La vasta fachada muestra tres accesos con sus respectivas garitas y sobre el acceso central descansa el balcón principal, con el nicho que contiene la campana de la Independencia, que cada año tañe el Presidente al dar el grito recordatorio del inicio del movimiento independentista.
El interior es muy hermoso, más allá de su majestuosa arquitectura, por los espléndidos murales que pintó Diego Rivera en dos periodos, el primero entre 1929 y 1935 y el segundo de 1941 a 1952. Allí se encuentra asimismo la réplica de la Cámara de Diputados que se incendió en 1872 y ya hemos hablado del Recinto a Juárez, que muestra sus habitaciones privadas.
Es interesante recordar que allí vivieron los virreyes a partir de 1592, así como los titulares de tres imperios efímeros: Agustín de Iturbide, Antonio López de Santa Anna y Maximiliano de Hasburgo.

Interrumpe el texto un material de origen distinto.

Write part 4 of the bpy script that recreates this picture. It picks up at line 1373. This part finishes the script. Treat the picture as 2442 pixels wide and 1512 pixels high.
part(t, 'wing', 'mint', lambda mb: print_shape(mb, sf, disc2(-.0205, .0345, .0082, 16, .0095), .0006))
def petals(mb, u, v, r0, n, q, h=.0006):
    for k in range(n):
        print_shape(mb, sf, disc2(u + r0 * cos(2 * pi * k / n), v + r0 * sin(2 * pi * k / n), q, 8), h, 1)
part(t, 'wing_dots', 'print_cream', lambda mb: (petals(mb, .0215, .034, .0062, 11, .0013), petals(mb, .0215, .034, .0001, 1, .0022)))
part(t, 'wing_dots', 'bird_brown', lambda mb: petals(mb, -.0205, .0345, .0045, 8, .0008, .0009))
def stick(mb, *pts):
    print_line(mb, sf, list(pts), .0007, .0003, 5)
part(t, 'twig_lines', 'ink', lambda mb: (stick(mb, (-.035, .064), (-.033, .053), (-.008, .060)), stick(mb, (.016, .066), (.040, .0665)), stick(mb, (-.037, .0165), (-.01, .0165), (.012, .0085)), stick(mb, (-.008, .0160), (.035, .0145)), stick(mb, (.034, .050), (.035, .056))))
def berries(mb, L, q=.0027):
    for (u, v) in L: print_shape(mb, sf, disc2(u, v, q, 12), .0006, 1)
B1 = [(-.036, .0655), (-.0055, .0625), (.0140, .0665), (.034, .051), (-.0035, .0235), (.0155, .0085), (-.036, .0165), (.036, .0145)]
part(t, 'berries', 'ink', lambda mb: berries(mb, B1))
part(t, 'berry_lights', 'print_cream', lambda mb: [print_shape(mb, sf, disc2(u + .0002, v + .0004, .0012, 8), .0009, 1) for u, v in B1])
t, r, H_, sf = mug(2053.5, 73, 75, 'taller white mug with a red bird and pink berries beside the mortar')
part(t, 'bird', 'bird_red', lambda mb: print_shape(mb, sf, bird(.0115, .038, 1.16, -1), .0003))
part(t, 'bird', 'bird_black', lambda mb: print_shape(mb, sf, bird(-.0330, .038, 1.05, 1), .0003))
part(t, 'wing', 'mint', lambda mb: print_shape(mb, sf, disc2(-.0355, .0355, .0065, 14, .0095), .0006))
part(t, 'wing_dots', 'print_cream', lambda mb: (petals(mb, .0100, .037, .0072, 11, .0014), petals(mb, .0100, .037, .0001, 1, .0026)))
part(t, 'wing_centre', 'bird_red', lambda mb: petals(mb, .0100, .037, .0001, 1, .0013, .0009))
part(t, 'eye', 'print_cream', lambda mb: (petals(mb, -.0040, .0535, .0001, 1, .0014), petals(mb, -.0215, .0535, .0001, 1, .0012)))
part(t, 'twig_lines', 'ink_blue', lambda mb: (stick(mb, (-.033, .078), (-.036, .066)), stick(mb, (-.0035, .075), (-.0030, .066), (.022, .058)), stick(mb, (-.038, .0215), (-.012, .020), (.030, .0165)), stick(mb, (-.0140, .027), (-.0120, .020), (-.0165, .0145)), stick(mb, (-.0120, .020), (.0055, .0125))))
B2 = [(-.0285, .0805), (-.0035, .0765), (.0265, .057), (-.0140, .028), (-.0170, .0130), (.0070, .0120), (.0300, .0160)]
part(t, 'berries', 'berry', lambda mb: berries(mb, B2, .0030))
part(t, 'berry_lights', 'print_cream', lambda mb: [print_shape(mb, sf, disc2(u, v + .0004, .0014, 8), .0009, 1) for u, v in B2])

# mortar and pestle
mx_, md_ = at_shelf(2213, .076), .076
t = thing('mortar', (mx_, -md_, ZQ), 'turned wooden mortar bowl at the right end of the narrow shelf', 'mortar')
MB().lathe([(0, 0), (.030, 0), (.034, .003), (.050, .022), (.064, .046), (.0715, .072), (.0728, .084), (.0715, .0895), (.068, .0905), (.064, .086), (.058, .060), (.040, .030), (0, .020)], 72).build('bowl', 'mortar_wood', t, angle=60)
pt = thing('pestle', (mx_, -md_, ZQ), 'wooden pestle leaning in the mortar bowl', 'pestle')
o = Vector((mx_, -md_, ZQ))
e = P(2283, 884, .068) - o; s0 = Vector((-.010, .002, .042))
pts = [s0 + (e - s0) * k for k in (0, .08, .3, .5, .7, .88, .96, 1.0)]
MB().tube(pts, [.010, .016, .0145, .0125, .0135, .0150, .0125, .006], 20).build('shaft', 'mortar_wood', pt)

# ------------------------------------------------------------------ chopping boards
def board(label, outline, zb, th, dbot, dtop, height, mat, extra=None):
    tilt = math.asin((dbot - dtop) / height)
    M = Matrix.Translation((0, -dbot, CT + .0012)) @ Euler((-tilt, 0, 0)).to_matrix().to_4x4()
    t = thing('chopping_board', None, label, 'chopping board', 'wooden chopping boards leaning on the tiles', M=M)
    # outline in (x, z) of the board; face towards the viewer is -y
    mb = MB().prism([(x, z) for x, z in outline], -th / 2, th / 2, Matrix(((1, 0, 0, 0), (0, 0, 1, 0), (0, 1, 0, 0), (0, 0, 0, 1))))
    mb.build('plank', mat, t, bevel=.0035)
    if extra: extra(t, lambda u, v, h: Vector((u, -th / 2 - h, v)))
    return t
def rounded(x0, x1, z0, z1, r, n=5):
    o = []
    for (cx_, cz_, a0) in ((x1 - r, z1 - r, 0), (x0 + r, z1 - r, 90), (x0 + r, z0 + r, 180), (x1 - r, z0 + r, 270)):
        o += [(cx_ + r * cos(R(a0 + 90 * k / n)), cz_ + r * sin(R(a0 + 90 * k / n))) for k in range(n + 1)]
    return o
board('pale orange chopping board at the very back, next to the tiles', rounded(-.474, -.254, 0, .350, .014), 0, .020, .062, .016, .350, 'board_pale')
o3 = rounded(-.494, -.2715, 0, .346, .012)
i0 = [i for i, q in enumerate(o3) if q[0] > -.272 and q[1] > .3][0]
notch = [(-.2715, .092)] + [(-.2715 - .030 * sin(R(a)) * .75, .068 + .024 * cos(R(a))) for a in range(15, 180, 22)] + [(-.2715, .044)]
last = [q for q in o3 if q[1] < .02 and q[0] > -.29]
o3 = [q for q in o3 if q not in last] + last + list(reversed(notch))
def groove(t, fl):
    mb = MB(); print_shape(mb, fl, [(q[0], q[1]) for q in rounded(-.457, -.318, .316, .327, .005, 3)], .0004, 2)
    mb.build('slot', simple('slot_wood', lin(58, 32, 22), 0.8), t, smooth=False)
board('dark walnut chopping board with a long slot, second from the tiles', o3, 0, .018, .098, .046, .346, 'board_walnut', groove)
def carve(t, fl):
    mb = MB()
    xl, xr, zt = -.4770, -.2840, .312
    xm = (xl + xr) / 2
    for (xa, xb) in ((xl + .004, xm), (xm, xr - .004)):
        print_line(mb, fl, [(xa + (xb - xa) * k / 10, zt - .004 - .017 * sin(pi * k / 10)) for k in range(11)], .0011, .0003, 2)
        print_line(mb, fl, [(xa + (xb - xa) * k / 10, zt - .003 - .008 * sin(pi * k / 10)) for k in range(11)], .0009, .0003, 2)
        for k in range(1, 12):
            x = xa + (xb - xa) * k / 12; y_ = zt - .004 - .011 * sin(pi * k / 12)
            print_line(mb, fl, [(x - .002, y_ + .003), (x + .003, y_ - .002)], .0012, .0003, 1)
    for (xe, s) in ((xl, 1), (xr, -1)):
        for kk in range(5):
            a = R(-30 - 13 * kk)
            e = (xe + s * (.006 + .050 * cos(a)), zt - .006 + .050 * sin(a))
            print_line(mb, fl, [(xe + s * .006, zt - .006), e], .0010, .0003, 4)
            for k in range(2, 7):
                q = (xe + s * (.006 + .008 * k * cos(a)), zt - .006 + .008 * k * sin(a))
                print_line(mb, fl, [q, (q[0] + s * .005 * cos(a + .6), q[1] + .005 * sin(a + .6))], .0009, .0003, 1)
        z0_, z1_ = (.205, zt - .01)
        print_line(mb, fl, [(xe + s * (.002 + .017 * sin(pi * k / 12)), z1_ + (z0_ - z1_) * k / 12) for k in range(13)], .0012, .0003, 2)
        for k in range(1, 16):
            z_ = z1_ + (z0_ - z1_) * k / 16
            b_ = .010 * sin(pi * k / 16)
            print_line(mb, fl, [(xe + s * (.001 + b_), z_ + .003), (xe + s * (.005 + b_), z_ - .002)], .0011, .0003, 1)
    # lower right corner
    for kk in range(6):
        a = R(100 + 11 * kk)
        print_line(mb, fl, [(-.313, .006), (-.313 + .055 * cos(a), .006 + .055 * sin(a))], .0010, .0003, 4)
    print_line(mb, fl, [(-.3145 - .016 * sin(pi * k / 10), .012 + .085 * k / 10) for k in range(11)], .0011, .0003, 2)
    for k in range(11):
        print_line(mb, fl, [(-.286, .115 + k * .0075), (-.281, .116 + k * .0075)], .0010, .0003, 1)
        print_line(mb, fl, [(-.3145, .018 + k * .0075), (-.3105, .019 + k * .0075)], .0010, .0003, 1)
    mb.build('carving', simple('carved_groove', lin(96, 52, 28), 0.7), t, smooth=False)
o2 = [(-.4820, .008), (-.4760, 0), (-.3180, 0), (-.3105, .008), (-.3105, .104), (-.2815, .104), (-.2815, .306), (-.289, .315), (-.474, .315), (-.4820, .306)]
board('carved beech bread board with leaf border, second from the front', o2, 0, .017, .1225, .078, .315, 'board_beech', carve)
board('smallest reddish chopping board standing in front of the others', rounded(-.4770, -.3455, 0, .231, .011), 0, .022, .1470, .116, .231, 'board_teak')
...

Fue también casa del primer presidente de México, Guadalupe Victoria, siendo el último en habitarlo Manuel González, quien gobernó de 1880 a 1884. De triste memoria es la época en que estuvo ocupado por las tropas norteamericanas.
Esto es una información mínima de lo mucho que hay que contar de nuestro Palacio Nacional, pero tiene como intención que lo visitemos y revaloremos el rico pasado que encierra y que nos hace parte de lo que somos. Para reflexionar sobre ello, un buen sitio puede ser el restaurante Mercaderes, en 5 de Mayo 57, bonito, elegante, con buen servicio y buena comida, en un edificio delicioso cargado por atlantes de piedra y con el regalo adicional en el interior, de bellos arcos del siglo XVII, pertenecientes a la antigua Alcaicería.